-- Start of Task input --

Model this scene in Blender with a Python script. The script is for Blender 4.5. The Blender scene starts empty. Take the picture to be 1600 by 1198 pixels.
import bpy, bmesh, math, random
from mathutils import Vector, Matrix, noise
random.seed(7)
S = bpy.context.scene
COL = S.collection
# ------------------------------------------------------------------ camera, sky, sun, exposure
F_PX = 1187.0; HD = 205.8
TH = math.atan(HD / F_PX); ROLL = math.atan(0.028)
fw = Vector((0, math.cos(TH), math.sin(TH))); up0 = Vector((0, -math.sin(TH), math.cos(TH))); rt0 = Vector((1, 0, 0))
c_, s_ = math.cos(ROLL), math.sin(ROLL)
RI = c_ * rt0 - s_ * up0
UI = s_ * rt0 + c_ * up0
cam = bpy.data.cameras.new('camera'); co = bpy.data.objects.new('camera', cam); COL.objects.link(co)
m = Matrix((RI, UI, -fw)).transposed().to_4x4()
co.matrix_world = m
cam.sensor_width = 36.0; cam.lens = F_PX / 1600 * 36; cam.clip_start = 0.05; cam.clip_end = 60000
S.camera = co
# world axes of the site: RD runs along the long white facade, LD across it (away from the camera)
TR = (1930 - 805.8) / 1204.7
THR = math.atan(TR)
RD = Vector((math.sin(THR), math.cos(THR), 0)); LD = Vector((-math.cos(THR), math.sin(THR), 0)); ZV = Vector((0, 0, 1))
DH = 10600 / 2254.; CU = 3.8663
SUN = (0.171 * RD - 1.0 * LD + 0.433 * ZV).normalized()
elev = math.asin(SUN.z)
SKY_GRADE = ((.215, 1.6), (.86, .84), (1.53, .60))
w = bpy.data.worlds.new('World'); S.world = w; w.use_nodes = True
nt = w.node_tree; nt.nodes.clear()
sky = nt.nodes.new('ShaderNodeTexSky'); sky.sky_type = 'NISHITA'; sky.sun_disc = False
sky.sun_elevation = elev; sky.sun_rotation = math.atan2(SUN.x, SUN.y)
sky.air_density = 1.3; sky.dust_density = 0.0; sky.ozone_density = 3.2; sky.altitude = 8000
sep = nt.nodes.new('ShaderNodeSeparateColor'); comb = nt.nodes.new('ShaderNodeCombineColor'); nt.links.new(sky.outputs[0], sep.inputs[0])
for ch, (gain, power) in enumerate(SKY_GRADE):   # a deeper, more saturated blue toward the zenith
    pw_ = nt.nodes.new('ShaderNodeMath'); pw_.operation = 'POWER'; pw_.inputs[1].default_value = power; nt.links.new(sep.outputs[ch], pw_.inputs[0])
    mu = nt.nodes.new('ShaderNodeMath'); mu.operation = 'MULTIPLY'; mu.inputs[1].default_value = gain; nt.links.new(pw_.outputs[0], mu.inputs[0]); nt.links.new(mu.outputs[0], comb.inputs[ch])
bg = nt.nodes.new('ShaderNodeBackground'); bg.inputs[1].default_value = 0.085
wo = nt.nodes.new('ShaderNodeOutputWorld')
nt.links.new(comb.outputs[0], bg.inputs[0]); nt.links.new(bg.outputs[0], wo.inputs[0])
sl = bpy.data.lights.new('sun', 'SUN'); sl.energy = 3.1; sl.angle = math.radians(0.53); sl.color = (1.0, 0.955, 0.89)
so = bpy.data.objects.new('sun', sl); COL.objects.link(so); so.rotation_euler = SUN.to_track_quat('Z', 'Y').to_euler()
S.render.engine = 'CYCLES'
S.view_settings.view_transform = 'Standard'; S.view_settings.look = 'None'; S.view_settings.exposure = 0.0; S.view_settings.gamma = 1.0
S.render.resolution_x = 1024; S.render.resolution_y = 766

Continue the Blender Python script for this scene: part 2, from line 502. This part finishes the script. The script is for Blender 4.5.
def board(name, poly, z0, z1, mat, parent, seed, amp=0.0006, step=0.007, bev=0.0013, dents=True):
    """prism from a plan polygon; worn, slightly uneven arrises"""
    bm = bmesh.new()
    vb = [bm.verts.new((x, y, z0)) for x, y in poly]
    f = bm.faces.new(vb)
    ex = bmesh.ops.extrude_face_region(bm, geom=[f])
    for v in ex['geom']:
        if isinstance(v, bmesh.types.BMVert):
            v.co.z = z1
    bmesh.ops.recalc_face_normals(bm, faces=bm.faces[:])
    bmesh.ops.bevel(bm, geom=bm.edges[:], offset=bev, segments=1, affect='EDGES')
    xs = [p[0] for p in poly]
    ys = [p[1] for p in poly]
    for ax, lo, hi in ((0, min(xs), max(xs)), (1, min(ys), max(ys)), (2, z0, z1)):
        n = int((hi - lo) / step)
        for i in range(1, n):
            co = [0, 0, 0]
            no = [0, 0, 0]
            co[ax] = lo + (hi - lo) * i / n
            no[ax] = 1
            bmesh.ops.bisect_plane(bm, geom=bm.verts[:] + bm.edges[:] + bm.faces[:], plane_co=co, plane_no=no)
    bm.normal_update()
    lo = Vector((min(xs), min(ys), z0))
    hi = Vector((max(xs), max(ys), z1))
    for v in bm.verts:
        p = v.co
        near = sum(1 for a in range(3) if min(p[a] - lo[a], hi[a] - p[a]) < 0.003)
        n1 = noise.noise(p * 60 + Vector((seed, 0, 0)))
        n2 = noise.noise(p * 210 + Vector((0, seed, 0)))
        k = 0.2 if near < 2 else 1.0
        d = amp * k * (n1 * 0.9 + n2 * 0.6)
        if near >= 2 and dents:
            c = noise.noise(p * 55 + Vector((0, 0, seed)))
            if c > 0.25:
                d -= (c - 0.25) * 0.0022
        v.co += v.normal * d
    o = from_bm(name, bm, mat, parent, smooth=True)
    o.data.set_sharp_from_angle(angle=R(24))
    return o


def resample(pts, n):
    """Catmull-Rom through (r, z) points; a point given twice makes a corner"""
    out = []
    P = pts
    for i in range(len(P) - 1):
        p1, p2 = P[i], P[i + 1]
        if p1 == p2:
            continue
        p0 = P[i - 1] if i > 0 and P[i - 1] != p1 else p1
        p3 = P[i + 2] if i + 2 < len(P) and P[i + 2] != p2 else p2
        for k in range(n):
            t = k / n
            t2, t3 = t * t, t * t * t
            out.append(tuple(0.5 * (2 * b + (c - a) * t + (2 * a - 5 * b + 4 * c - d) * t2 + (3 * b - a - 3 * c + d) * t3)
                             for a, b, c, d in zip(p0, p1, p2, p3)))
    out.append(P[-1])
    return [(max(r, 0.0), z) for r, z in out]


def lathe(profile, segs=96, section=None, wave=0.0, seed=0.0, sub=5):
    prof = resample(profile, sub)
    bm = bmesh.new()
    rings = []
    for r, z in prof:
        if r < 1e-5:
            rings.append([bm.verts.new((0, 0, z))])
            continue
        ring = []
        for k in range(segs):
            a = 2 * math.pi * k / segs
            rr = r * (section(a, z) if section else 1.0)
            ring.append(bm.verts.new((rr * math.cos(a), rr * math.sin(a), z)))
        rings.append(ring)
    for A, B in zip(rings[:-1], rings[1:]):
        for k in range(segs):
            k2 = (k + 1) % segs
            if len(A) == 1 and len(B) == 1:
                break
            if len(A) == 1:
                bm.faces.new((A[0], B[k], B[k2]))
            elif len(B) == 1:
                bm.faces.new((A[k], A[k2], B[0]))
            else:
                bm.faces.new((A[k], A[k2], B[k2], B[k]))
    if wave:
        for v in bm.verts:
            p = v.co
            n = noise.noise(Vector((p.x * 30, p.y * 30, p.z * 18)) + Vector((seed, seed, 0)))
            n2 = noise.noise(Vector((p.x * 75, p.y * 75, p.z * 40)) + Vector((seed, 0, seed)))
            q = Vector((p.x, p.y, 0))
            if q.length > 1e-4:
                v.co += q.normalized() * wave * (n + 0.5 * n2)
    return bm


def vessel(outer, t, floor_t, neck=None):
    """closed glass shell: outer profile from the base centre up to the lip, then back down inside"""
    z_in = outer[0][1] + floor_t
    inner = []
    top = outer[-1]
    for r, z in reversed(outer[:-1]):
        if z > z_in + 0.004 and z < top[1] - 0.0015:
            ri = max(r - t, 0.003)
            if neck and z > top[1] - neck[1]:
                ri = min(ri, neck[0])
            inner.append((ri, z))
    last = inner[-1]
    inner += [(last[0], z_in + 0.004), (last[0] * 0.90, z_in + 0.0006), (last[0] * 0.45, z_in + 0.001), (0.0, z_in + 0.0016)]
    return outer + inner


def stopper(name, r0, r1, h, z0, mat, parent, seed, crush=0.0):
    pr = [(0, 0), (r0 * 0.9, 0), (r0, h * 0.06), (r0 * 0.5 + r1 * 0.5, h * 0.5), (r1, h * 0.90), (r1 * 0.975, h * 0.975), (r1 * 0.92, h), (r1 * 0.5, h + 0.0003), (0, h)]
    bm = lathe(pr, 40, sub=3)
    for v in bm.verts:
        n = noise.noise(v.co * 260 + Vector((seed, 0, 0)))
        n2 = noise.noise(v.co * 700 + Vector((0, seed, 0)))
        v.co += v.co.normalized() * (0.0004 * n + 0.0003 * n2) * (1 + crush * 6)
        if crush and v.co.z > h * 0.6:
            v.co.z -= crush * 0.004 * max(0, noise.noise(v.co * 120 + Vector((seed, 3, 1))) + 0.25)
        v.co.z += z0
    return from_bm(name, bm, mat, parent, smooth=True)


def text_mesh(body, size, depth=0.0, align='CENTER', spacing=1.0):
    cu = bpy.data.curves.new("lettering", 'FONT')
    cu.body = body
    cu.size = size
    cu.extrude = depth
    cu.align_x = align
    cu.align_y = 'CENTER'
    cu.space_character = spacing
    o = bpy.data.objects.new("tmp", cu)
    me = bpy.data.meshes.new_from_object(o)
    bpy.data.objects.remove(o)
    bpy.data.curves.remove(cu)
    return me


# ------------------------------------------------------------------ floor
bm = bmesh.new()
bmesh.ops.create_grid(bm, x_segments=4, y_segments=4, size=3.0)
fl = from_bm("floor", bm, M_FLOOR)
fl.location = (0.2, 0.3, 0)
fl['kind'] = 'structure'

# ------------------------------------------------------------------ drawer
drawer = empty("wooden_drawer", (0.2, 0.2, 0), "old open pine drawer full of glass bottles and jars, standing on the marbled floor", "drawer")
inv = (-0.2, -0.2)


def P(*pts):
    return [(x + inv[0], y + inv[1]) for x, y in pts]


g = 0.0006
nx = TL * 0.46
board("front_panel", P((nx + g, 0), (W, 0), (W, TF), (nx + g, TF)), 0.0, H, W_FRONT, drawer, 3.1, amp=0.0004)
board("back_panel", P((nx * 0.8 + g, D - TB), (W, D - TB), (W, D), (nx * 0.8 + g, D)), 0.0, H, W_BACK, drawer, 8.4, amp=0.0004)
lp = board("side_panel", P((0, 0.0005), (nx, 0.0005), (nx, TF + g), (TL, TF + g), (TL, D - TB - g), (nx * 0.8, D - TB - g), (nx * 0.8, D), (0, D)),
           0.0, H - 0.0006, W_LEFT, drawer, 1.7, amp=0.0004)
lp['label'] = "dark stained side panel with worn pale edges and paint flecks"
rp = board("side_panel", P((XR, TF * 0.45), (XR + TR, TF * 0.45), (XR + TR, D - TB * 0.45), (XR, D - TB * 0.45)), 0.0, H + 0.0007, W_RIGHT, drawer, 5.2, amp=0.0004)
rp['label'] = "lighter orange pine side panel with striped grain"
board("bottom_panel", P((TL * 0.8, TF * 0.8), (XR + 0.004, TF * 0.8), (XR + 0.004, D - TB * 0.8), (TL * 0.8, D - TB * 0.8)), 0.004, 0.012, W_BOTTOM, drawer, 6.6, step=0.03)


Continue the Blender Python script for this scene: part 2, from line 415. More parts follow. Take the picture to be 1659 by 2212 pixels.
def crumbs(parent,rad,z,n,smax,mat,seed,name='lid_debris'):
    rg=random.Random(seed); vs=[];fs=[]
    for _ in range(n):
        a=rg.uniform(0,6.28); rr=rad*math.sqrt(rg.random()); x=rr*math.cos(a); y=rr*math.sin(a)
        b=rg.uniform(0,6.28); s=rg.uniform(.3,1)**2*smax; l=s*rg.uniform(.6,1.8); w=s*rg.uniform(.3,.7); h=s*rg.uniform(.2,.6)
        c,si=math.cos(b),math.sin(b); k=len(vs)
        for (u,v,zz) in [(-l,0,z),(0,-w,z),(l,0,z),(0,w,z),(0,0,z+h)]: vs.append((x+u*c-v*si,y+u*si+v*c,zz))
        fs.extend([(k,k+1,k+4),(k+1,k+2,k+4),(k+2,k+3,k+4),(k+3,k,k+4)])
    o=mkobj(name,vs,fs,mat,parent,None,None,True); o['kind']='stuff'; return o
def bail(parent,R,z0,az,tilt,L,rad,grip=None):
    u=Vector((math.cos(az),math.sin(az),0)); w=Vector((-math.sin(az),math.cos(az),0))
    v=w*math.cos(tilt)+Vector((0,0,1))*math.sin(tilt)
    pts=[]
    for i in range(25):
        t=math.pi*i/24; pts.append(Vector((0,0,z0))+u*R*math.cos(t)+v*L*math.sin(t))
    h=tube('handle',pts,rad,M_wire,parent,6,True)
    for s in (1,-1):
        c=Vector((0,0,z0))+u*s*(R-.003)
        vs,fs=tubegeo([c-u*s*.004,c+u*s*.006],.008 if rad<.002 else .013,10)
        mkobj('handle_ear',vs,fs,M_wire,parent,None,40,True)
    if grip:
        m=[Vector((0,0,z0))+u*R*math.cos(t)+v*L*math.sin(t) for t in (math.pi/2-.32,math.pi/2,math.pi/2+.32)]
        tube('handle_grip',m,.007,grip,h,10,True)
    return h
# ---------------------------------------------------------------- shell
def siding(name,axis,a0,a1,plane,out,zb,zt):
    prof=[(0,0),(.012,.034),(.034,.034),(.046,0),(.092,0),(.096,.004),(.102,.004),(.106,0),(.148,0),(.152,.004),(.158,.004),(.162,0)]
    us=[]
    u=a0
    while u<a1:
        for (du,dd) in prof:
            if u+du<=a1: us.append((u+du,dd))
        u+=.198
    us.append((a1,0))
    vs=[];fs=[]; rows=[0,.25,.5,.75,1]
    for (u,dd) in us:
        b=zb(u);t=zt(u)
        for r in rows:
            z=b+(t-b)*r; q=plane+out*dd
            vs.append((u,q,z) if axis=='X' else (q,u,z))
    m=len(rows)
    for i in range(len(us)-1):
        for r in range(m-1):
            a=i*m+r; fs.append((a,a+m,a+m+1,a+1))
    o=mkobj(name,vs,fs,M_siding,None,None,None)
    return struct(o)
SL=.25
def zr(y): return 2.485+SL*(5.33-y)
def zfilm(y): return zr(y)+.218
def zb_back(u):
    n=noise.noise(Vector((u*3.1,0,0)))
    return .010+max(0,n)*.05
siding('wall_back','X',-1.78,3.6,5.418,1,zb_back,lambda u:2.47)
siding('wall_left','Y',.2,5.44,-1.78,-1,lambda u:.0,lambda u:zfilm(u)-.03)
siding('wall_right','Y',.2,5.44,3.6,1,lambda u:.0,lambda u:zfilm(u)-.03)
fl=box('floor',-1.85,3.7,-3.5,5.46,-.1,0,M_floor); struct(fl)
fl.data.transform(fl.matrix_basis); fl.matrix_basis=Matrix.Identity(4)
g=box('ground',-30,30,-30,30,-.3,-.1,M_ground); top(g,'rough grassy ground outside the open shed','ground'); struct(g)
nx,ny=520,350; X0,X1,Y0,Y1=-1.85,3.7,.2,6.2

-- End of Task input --

• **Stated exercise**
Find all lines where the word "scene" appears. Copy them.

• **Exercise output**
Model this scene in Blender with a Python script. The script is for Blender 4.5. The Blender scene starts empty. Take the picture to be 1600 by 1198 pixels.
S = bpy.context.scene
Continue the Blender Python script for this scene: part 2, from line 502. This part finishes the script. The script is for Blender 4.5.
Continue the Blender Python script for this scene: part 2, from line 415. More parts follow. Take the picture to be 1659 by 2212 pixels.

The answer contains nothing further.